The attorney general’s remarks will likely intensify the controversy about whether he himself is acting in good faith, or acting as a Trump sycophant.

Horowitz said in the report the FBI was justified in opening an investigation in 2016 into suspected ties between Trump’s election campaign and Russia, saying there was a reasonable basis to authorize an inquiry.

Although Horowitz scrutinized a million documents and interviewed more than 100 witnesses, Barr insisted the inspector general made minimal effort to find evidence, and simply accepted the FBI’s findings.

“All he said was, ‘People gave me an explanation, and I didn’t find anything to contradict it,'” Barr said of Horowitz.

The long-anticipated report contradicted some of Trump’s and his Republican allies’ most damning assertions about the investigation, such as the charge that senior FBI officials were motivated by political bias against Trump.
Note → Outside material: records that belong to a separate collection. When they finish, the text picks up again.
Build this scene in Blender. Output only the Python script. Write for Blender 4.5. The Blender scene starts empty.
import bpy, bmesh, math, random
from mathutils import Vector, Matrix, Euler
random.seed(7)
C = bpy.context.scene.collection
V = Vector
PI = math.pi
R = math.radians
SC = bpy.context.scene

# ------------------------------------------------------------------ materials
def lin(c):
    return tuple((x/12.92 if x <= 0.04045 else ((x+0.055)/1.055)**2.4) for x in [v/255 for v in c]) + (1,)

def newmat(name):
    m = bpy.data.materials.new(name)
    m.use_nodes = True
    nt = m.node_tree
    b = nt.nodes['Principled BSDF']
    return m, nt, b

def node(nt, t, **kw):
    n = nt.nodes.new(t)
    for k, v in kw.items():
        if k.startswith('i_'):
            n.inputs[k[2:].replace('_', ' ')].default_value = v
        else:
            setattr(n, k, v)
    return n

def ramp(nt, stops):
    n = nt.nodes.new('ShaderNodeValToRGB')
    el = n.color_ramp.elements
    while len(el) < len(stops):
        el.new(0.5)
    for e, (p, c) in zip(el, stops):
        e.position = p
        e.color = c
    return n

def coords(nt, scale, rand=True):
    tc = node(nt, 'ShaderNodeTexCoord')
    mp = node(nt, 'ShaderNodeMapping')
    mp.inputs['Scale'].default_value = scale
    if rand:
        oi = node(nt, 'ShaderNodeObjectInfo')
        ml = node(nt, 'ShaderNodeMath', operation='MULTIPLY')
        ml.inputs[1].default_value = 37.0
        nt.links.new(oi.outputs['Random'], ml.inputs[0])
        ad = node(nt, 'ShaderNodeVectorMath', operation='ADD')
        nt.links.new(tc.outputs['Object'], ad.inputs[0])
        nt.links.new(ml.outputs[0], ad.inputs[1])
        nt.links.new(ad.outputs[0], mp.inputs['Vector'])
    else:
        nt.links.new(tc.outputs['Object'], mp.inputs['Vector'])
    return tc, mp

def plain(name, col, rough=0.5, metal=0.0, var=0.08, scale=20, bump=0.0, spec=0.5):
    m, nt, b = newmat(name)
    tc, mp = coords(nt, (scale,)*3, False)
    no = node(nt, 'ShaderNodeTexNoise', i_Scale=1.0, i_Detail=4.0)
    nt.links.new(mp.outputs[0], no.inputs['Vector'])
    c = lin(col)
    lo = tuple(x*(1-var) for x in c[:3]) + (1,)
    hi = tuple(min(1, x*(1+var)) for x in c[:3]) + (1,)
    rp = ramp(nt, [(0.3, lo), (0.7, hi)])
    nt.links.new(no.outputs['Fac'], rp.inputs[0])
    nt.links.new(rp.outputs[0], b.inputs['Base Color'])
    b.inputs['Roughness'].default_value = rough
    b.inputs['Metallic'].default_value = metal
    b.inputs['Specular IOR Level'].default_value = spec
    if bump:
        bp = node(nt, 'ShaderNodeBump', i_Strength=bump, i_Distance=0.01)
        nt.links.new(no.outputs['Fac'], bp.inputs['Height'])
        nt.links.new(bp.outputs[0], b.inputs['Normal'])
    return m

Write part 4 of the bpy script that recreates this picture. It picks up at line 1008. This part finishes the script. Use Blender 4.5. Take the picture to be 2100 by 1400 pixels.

The FBI investigation, dubbed Crossfire Hurricane, was subsequently taken over by special counsel Robert Mueller.

Horowitz sharply criticized the FBI for a series of “significant inaccuracies and omissions” in obtaining authorization from the Foreign Intelligence Surveillance Court to surveil Carter Page, a former Trump campaign adviser suspected of ties to Russian intelligence.

In one glaring omission, the FBI failed to disclose from the court and the Justice Department that Page had been approved as an “operational contact” for the CIA and had told the spy agency about his contacts with Russian intelligence officers, according to the report.

The investigation was launched months before the Page surveillance began and was based on well-founded suspicions about links between Trump campaign operatives and Russia, according to the report.

The other Trump campaign associates investigated by the FBI were campaign chairman Paul Manafort, national security adviser Mike Flynn and foreign policy adviser George Papadopoulos.

“We … concluded that … the FBI had an authorized purpose when it opened Crossfire Hurricane to obtain information about, or protect against, a national security threat or federal crime, even though the investigation also had the potential to impact constitutionally protected activity,” Horowitz wrote. 

Barr has ordered a separate internal probe into its origins after rejecting the IG’s finding that there was sufficient basis for opening the investigation.

Wray ordered a series of more than 40 corrective steps in response to the inspector general report.

“The FBI has some work to do, and we are committed to building on the lessons we learn today to make sure that we can do better tomorrow,” an FBI spokesperson said in a statement.

The FBI launched its investigation in July 2016 after receiving a tip that the Russian government was considering helping the Trump campaign by releasing damaging information about Democratic candidate Hillary Clinton in the form of thousands of emails stolen from the Democratic National Committee. 

Graham said the FBI’s surveillance of Page amounted to a “a massive criminal conspiracy to defraud” the FISA court. 

“I have serious concerns about whether the FISA court can continue unless there is fundamental reform,” Graham said.

Sen. Dianne Feinstein, the ranking Democrat on the Judiciary Committee, slammed Barr for attacking the Justice Department.